Showing posts with label akiba. Show all posts
Showing posts with label akiba. Show all posts

Thursday, November 13, 2014

Chikuyo Shrine

Chikuya Shrine is a very ancient shrine near Iya in HigashiIzumo near the shore of the Nakaumi Lagoon. It is listed in the Izumo Fudoki which means it was in existence before the eighth Century. It is also listed in the 10th Century Engi Shiki which means it received offerings from the central government. It was moved to its current location in 1666 following a massive flood at its previous location about 1K south.

The primary kami of the shrine is Kotoshironushi, the son of Okuninushi who suggested that Okuninushi cede the land to the Yamato envoys. His main shrine is Miho Shrine not far from here on the Mihonoseki Peninsula. Nowadays he is equated with Ebisu.

The secondary kami enshrined here is named Hayatsumujiwake, and I can find absolutely no reference to him except that the Izumo Fudoki lists a Hayatsumuji Shrine, so I suspect that stood here originally until the Chikuya Shrine was relocated here.

As well as a covered sumo ring there are numerous secondary shrines within the grounds including a Tenman Shrine enshrining Tenjin, an Ise-gu enshrining Amaterasu, an Akiba Shrine for protection against fire, a Munetada Shrine, a Meiji era shrine with connections to the Kurozumi-kyo sect, an Inari Shrine, a Kizuki Shrine, Kizuki being the old name for the area where Izumo Taisha is located, a Konpira Shrine, and a Sumiyoshi Shrine.

Monday, September 29, 2008

Kagamiyama Tenmangu Shrine, Hamada.


Kagamiyama Tenmangu is hidden away on a large hillside right next to Route 9 as it passes through central Hamada.
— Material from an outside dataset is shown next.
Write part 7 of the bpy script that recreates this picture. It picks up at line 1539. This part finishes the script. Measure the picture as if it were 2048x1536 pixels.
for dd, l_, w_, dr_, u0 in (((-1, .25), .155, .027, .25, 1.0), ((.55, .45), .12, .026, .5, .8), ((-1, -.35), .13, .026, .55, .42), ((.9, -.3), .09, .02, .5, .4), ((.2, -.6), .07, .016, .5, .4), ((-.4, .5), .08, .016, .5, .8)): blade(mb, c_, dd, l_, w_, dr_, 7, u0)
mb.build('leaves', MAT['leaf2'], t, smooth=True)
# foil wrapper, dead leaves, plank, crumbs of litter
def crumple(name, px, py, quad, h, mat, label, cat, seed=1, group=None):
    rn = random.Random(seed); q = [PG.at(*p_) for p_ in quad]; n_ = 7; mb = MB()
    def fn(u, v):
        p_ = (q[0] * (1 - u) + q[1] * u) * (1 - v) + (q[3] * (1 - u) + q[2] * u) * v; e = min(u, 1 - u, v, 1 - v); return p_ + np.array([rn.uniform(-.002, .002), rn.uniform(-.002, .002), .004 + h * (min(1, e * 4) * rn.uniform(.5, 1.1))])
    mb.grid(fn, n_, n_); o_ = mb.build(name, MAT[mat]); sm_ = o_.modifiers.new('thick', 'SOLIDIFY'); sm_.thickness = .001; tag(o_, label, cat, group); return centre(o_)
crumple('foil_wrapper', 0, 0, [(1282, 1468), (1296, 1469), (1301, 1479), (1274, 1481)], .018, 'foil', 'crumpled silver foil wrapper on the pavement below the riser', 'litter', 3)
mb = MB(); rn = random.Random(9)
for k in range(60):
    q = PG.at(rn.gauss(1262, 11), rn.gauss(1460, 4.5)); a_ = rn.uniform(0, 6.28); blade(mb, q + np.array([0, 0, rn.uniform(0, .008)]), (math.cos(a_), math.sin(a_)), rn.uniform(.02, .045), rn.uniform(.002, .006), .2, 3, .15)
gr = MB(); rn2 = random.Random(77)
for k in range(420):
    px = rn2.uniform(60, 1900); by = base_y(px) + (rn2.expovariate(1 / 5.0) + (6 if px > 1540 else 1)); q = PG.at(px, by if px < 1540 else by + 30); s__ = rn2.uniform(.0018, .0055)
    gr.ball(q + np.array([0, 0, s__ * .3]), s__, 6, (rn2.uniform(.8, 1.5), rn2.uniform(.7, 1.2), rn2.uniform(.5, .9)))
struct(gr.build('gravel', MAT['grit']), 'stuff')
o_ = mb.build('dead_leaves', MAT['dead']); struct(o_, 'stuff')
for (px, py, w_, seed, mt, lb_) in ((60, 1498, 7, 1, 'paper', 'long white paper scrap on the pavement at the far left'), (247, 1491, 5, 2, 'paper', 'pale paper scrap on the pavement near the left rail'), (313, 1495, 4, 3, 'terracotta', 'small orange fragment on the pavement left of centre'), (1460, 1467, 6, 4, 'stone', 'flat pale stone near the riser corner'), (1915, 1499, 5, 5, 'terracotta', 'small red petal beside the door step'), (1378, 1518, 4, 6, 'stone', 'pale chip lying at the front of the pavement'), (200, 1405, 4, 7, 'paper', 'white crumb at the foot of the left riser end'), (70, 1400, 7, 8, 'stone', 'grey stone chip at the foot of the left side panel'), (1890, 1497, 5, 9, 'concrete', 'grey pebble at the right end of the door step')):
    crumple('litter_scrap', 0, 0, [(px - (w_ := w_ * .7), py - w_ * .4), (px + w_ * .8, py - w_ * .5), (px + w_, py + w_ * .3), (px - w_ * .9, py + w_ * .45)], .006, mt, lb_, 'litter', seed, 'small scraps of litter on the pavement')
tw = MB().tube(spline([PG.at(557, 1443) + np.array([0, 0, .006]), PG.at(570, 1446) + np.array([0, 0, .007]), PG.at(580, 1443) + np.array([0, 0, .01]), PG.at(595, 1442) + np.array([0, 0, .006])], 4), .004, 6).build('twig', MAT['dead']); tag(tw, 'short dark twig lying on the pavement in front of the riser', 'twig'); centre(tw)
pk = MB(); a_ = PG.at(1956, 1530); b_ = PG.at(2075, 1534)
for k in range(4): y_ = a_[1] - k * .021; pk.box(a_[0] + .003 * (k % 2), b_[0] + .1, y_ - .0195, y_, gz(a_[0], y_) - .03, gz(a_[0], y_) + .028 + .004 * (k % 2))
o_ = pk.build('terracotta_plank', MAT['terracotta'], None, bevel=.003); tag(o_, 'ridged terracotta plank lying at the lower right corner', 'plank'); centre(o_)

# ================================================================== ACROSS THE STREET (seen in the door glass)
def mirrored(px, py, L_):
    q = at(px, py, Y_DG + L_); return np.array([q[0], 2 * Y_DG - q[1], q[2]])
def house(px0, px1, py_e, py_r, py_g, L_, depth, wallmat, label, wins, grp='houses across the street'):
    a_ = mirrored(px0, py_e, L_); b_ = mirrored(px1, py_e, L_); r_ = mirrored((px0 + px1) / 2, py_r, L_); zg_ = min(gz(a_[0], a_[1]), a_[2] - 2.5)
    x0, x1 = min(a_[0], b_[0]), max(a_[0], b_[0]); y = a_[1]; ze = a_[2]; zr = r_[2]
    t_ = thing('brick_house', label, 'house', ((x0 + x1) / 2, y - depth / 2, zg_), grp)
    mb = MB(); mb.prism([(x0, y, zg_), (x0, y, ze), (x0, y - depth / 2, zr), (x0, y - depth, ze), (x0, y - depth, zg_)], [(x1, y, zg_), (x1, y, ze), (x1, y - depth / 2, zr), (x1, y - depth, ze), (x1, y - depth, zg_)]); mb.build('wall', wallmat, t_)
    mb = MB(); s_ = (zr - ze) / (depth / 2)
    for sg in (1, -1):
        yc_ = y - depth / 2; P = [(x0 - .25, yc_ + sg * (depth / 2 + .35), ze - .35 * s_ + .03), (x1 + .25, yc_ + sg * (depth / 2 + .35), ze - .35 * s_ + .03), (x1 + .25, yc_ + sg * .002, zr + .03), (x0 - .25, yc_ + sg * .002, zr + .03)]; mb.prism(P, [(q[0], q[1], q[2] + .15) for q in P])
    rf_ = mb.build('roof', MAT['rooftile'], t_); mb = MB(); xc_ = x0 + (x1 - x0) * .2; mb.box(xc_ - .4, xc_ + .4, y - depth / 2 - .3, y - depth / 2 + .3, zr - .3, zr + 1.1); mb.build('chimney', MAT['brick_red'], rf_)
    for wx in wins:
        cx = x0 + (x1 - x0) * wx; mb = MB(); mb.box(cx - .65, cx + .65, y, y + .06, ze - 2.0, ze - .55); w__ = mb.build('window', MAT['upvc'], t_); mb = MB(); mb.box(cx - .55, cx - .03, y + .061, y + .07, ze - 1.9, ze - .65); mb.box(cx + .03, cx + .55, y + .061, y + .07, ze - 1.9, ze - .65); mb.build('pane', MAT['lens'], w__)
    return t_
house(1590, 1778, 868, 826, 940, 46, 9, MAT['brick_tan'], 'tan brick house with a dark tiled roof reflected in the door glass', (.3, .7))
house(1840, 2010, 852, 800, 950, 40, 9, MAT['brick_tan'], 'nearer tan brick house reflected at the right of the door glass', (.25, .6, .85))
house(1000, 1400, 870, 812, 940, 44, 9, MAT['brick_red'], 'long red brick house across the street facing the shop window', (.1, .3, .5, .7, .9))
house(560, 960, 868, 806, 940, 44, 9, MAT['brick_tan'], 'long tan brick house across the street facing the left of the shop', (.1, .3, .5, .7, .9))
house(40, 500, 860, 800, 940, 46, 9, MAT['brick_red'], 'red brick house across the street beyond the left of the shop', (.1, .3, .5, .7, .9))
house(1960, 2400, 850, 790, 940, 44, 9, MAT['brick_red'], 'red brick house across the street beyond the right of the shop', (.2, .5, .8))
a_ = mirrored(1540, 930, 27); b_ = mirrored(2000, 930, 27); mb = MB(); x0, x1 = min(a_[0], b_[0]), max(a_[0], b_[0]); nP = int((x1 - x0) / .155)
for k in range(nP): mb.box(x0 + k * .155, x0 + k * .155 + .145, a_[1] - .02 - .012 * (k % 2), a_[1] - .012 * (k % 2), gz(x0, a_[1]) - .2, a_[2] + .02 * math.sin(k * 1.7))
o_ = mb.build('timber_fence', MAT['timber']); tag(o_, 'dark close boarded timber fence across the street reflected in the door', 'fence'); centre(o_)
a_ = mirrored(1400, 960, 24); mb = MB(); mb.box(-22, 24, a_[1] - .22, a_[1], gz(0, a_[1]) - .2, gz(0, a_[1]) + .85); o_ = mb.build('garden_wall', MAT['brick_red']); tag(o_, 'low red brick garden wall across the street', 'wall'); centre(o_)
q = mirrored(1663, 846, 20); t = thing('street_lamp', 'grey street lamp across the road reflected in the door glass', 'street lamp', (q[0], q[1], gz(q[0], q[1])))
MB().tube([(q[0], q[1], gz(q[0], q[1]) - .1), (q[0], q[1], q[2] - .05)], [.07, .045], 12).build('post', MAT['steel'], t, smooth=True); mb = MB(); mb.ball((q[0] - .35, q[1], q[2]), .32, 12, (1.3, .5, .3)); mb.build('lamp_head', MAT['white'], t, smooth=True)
It is reached through a narrow alleyway and then a long flight of stairs. As is often the case, the shrine is located right next to a small temple, and in all probability they were one and the same place until the government executed shinbutsubunri, the seperation of buddhas and kami, in the mid 19th Century.


The main kami of the shrine is Tenjin, the kami of scholarship and poetry. There are 2 secondary shrines, one an Akiba shrine, a very popular kami spread throughout Japan by yamabushi, and an Ebisu shrine. The shrine does not appear to be used much, probably owing to the fact that 100 metres away is a branch shrine of Izumo taisha, which is very popular.

Route 9, the main road through Hamada starts in Kyoto and runs all the way to Yamaguchi. It follows the ancient Sanindo, one of 7 roads that radiated out from the fledgling capital in Asuka, near Nara, in the 6th Century when the Yamato were beginning to consolidate their control over Japan.

Wednesday, June 4, 2008

Akiba Shrine, Nishigamo, Kyoto.


In the foothills of NW Kyoto City stands Kyoto Golf Club. Bisecting the convoluted course is a narrow valley reached by a small road that passes Shakuhachi Pond. After passing under the bridge traversed by the golf carts one comes to Akiba Shrine. Enshrined here is one of the Fire Protection deities. There are many Akiba Shrines scattered throughout Japan, the original shrine is in Shizuoka, and the Akiba cult was spread by Yamabushi, the mountain warrior monks of the shugendo religion.


The shrine is in a state of poor repair, and seems abandoned, but on closer inspection one sees that the altars in front of the small hondens have fresh offerings placed upon them.

There is also a small Inari shrine, also with fresh offerings. Probably no priests visit the shrine. Akiba (sometimes pronounced Akiha) is classified as a "folk" kami, which basically means its very popular but has nothing to do with the Imperial kami that State Shinto is based on.


Further evidence of the Shugendo connection is the small altar to Fudo Myojin, a Buddhist deity of Indian origin that was particularly revered by followers of Shugendo. The altar is at a water purification spot, the channel above brings ice-cold mountain water which falls onto the yamabushi in a form of water purification. Shugendo was outlawed by the Meiji government in their drive to create the national State religion of Shinto. It became legal again after 1945, but is now just a pale imitation of what it was.